### Task directions
Hand back each line, unchanged, from the top down to the line where "PI = math.pi" sits.

### Data shown
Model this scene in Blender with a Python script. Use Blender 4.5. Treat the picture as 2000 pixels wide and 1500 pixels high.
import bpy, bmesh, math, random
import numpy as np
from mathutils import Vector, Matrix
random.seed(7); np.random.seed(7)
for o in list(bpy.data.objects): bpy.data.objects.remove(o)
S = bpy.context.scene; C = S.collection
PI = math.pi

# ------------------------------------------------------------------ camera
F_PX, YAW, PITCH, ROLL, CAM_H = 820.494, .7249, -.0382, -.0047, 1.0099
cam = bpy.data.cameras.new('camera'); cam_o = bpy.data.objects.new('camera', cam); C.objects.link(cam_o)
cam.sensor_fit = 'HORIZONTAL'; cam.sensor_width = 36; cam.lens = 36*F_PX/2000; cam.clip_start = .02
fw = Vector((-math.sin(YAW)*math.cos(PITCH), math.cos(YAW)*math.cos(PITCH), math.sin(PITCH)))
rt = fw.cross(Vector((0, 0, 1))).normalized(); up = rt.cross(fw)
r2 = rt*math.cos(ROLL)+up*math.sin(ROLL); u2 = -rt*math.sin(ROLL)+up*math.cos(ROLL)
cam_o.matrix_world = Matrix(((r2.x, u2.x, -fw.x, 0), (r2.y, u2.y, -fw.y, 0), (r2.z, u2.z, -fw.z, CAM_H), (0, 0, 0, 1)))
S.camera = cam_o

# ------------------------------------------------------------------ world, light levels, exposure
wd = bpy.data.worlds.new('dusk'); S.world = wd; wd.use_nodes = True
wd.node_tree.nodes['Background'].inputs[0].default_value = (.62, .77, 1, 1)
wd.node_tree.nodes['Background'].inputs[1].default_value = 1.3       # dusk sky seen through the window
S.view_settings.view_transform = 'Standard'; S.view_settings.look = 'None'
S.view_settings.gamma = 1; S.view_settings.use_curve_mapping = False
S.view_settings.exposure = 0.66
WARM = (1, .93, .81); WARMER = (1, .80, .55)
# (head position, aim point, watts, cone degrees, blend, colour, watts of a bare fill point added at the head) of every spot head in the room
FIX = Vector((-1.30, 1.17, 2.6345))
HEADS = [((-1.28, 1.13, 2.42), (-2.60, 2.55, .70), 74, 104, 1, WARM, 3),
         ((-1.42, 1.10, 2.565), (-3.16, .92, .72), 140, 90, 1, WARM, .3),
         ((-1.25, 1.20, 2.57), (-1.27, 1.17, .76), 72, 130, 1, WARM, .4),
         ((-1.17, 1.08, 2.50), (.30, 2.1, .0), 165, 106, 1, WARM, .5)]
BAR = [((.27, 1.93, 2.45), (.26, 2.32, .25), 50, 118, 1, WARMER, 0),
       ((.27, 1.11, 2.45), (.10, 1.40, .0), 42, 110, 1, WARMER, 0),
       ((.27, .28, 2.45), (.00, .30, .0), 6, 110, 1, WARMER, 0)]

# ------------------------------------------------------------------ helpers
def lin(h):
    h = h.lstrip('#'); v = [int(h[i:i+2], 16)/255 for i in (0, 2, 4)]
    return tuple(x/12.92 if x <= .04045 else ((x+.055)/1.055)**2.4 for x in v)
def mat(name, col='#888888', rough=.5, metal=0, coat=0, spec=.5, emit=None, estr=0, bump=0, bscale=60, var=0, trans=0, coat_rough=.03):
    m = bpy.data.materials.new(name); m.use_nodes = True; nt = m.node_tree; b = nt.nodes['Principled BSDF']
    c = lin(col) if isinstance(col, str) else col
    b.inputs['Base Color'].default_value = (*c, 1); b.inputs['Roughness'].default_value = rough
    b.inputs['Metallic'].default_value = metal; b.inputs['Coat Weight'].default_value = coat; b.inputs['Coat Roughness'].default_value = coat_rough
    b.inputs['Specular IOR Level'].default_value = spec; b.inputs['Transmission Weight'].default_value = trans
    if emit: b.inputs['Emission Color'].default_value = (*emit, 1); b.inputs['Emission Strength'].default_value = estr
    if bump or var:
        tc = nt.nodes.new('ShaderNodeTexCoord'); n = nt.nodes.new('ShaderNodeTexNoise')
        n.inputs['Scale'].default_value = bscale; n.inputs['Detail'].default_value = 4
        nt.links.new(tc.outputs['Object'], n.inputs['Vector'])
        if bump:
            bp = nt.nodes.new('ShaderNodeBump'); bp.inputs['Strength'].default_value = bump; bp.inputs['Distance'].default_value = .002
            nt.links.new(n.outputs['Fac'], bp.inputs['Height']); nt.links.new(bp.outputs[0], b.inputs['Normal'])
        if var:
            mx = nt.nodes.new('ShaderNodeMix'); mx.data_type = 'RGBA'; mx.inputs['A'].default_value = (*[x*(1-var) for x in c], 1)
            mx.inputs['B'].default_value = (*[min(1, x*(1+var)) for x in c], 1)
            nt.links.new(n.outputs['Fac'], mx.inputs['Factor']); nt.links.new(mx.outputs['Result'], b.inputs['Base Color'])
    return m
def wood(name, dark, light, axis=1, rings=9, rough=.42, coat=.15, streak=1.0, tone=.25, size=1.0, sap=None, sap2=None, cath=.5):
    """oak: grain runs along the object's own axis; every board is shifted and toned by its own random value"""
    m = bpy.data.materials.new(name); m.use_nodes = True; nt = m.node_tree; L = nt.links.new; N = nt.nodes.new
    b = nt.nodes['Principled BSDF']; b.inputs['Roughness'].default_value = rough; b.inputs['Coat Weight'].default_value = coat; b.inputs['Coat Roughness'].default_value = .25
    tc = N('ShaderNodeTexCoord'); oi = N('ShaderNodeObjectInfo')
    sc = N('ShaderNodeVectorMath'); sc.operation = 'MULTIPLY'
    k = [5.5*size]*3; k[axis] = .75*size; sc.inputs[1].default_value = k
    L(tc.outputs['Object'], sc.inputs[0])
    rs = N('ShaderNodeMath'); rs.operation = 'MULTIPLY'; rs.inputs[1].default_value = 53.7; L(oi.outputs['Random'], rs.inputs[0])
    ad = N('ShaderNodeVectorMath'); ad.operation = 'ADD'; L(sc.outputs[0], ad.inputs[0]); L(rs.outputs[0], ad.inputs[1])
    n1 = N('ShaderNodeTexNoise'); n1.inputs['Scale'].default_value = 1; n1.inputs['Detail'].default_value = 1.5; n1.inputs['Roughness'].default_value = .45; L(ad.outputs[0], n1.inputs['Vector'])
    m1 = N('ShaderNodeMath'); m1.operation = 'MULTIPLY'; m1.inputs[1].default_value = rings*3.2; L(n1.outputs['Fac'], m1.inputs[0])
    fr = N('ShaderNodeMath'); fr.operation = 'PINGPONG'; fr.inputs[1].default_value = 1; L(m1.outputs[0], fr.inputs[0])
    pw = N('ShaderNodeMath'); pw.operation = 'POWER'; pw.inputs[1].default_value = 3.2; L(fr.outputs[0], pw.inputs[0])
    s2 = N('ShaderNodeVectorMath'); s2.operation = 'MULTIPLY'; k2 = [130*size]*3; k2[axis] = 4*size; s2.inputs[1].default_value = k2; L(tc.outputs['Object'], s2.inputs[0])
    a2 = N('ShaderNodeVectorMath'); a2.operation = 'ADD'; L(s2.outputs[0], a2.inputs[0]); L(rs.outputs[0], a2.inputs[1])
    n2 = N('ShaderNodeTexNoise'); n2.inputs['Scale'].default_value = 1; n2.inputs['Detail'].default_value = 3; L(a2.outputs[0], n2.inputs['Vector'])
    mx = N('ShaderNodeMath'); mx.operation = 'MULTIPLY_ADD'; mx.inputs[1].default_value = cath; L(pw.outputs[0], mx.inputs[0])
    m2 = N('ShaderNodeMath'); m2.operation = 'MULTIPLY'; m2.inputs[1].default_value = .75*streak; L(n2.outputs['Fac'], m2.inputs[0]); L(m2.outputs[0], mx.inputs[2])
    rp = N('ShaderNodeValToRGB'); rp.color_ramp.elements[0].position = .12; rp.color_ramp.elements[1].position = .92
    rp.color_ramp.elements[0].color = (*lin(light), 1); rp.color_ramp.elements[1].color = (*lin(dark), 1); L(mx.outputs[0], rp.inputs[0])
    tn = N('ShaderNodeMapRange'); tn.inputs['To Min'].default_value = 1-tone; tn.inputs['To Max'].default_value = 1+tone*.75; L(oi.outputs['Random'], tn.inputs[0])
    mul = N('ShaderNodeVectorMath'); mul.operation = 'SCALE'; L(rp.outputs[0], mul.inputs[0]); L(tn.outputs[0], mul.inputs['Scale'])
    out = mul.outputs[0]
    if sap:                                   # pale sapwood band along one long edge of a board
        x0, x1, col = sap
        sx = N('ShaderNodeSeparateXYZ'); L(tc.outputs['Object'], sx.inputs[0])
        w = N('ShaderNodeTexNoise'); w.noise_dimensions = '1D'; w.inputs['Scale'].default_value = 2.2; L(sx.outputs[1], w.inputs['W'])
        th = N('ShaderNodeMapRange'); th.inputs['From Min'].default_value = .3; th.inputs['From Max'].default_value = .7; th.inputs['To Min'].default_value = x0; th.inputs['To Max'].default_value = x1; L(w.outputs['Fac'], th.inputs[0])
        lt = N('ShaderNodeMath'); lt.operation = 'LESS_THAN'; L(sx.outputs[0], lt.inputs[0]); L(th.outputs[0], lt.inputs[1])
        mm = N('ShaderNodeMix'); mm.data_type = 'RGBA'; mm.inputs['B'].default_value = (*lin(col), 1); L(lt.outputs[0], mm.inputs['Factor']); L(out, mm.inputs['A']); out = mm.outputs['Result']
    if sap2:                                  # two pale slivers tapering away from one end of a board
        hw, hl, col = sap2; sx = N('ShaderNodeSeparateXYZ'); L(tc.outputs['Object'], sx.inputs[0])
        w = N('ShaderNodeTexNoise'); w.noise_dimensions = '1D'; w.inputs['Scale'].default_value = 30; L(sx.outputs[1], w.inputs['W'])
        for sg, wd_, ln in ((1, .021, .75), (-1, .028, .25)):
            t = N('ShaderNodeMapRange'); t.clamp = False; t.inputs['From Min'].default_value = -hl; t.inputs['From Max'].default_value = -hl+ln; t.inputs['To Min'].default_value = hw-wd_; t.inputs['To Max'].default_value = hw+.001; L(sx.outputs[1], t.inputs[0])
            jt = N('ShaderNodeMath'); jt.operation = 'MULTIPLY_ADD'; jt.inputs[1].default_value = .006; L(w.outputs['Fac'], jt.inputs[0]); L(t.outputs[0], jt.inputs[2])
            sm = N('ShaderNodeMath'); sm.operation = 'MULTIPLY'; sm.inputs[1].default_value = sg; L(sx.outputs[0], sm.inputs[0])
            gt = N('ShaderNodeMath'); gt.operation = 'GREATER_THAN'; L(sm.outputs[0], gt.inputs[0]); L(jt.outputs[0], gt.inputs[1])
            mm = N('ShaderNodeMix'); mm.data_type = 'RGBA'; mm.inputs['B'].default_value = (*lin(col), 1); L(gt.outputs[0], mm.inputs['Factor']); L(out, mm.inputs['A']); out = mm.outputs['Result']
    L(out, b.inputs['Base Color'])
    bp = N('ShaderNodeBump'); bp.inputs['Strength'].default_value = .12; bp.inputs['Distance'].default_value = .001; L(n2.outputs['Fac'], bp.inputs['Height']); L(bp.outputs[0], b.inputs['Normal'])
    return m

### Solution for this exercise
Model this scene in Blender with a Python script. Use Blender 4.5. Treat the picture as 2000 pixels wide and 1500 pixels high.
import bpy, bmesh, math, random
import numpy as np
from mathutils import Vector, Matrix
random.seed(7); np.random.seed(7)
for o in list(bpy.data.objects): bpy.data.objects.remove(o)
S = bpy.context.scene; C = S.collection
PI = math.pi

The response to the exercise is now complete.